T4America will be working with a number of these cities through our recently announced partnership with Sidewalk Labs and a new Smart Cities Collaborative that will help define how technology can meet cities’ pressing transportation challenges. T4America will also be helping cities win funding, tools, and authority to advance smart city initiatives. This will be a huge hurdle as current transportation policy at the federal level and within most states either underfunds or completely ignores local governments.

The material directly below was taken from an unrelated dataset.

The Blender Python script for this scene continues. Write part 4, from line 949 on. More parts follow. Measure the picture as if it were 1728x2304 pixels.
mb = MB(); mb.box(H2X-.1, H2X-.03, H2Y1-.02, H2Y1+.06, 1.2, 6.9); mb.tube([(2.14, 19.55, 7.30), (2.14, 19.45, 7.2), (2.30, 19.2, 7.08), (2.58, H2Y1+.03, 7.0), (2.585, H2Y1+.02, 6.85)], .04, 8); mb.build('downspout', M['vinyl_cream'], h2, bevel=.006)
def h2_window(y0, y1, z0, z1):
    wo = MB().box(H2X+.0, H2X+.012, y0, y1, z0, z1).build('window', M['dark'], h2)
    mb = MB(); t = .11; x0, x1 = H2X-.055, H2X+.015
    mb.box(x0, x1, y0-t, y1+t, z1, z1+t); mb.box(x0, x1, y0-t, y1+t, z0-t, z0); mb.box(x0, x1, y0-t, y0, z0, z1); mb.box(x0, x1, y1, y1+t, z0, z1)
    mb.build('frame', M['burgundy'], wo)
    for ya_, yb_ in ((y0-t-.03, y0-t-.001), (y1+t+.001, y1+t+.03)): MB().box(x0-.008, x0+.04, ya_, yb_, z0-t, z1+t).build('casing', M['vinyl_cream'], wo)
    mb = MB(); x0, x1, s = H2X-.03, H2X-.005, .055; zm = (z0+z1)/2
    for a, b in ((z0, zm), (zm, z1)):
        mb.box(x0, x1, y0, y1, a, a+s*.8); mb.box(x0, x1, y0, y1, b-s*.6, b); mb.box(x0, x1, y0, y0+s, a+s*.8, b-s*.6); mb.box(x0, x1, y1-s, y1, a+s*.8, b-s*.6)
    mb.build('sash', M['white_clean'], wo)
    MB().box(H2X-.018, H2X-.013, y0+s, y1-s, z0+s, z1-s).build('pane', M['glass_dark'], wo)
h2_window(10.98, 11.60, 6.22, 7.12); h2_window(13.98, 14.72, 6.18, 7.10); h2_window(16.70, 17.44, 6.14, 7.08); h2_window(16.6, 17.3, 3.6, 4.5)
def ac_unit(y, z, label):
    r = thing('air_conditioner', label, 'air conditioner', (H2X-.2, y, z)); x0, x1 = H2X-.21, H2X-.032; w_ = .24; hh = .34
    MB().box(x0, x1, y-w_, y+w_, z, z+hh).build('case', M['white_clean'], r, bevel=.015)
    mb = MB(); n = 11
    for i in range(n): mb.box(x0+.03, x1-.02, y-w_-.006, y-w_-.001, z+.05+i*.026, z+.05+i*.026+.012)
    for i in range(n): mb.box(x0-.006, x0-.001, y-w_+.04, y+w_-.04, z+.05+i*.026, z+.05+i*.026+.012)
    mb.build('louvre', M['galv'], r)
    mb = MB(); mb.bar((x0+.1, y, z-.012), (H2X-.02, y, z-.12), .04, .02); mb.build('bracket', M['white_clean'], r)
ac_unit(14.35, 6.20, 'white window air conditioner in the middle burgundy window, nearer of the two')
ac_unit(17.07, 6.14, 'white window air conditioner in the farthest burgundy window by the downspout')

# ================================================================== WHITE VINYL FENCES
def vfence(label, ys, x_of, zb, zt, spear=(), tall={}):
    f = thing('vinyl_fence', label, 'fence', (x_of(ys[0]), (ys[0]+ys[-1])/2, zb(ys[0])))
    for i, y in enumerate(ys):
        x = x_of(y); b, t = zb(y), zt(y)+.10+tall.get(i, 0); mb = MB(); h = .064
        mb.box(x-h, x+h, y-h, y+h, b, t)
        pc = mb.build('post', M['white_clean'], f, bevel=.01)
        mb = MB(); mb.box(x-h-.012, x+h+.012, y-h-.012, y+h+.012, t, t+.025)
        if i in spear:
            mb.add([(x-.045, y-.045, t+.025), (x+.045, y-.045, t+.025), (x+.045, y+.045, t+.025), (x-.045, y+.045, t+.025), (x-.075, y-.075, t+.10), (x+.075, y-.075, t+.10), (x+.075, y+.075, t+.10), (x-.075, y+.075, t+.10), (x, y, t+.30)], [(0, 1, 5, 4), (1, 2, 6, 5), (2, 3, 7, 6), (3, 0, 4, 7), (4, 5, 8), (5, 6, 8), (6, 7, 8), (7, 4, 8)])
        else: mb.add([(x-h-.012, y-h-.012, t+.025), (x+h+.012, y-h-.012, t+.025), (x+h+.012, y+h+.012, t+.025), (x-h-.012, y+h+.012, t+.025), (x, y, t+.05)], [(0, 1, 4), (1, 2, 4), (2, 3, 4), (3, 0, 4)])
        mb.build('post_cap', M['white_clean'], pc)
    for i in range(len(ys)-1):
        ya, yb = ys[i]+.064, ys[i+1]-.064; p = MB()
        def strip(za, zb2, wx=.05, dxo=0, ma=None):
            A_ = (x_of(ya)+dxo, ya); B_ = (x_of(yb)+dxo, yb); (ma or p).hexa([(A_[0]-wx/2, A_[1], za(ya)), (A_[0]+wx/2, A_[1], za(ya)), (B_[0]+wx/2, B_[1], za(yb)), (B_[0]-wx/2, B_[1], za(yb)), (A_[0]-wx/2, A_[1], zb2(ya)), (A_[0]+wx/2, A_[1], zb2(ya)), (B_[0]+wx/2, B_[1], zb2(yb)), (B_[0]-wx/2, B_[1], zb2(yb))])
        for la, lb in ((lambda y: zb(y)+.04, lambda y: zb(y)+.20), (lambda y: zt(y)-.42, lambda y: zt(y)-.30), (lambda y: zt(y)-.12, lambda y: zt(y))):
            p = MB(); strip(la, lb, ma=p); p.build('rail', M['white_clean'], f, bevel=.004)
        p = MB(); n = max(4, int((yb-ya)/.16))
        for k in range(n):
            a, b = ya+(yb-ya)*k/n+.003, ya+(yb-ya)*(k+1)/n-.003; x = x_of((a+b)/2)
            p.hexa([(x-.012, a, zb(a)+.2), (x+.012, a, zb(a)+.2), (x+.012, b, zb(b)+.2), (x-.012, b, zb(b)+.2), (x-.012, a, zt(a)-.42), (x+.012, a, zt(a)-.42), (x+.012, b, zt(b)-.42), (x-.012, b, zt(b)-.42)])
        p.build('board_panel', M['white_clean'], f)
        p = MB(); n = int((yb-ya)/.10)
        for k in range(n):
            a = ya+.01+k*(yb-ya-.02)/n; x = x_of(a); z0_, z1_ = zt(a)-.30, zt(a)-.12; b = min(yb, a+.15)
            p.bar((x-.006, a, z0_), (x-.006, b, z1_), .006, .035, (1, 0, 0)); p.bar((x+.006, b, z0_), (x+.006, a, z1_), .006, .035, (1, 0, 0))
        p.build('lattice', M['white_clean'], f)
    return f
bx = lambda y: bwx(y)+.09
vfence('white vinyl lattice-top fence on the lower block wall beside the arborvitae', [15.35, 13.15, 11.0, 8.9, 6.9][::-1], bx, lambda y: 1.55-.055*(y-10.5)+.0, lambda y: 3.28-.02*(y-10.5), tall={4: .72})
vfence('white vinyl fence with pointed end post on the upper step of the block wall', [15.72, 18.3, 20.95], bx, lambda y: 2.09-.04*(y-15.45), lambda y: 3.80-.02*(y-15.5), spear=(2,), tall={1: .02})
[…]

The collaborative network will also begin to define and design the “connected streets” of the future. Just as the popular Complete Streets approach gives leaders a framework for making streets safer for everyone, connected streets outlines tech-enabled interventions that can help create a truly balanced, multimodal approach to urban transportation that expands access to job opportunities and improves quality of life for all residents.

USDOT’s Smart City Challenge is emblematic of a giant wave of change that’s coming to cities. Technology, innovation, and new mobility solutions are changing the urban landscape and will have big implications for public transit systems, public works departments and how many of us get where we need to go. Vibrant, thriving communities are ones that provide access and opportunity for people of all incomes. Local business and civic leaders are quickly discovering that they need to get out ahead of the coming disruptions and shape the technology transforming their cities or else get shaped by it.

USDOT’s drive to innovation has generated tremendous excitement across the country — in Columbus and beyond. There’s been an explosion of cross-departmental and cross-community collaboration from both the public and private sectors. Many cities also know they’ll need to undertake a large shift in their internal cultures. T4America is here to help cities lean forward and embrace these changes and drive the discussion about what they want their cities to look like in 25 years.